Wednesday, February 22, 2006

 

More Thoughts on the Austrian Thought Police

New York Post op-edder Eric Fettmann has a thoughtful column today on the imprisonment of David Irving, focusing primarily on the danger of making Irving a martyr among the neo-Nazi set.

Among other things, Fettmann noted that "Deborah Lipstadt, the Emory University professor who bested Irving in a historic British libel trial in 2000 — a case that helped shred his academic reputation and left him financially bankrupt — also has qualms with laws that criminalize Holocaust denial; Lipstadt wrote on her Web site that she is 'disturbed by the sentence.'"

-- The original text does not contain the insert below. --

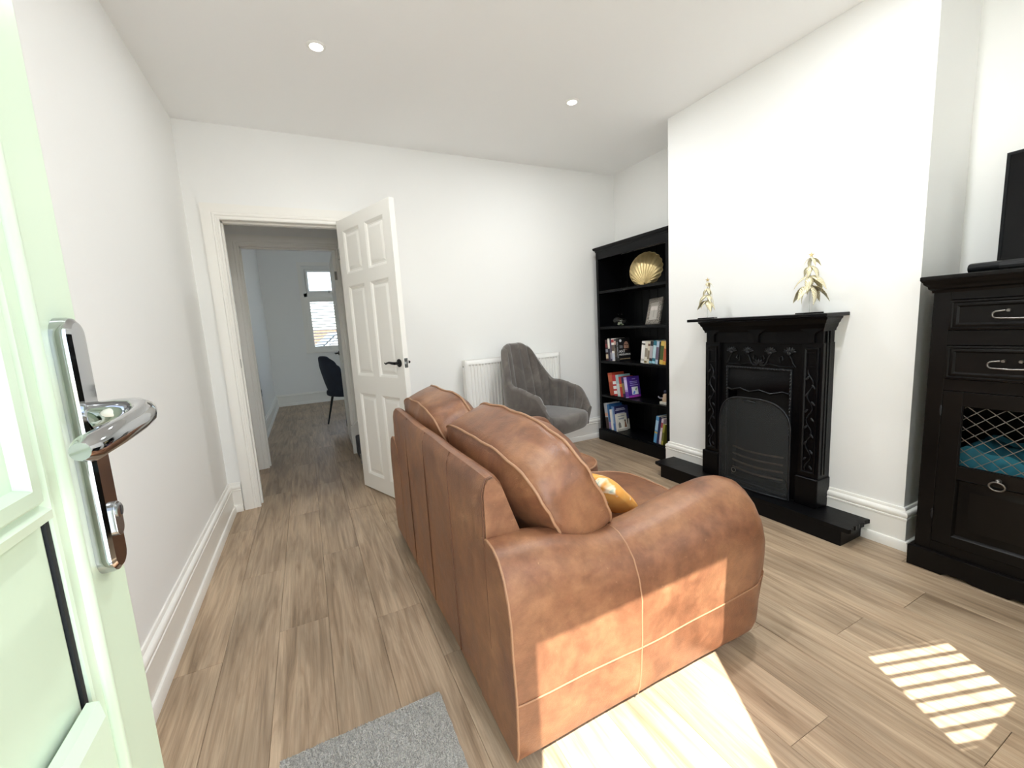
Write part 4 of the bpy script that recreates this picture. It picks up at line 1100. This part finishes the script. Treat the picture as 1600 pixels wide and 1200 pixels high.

Fettmann goes on to quote Lipstadt as saying, "The way to defeat these kinds of lies is with what I do in the classroom and what we did in the courtroom during my trial: with the historical facts, the evidence, the testimony. In short, with the truth."

Amen.

Andrew Sullivan also filed a short but punchy objection to Irving's jailing:

I cannot express enough my contempt for the sniveling neo-Nazi, David Irving. That he has such an obviously first-rate mind makes his bigotry all the more repulsive. But ... imprisoning someone for their beliefs, however vile, is a violation of basic Western freedoms. We cannot lecture the Muslim world on freedom of speech, while criminalizing it in the West. I know there's a historical reason for the Austrian law. That doesn't make it any less objectionable in principle. And what has just happened will only deepen the sense that the West has double-standards among many Muslims.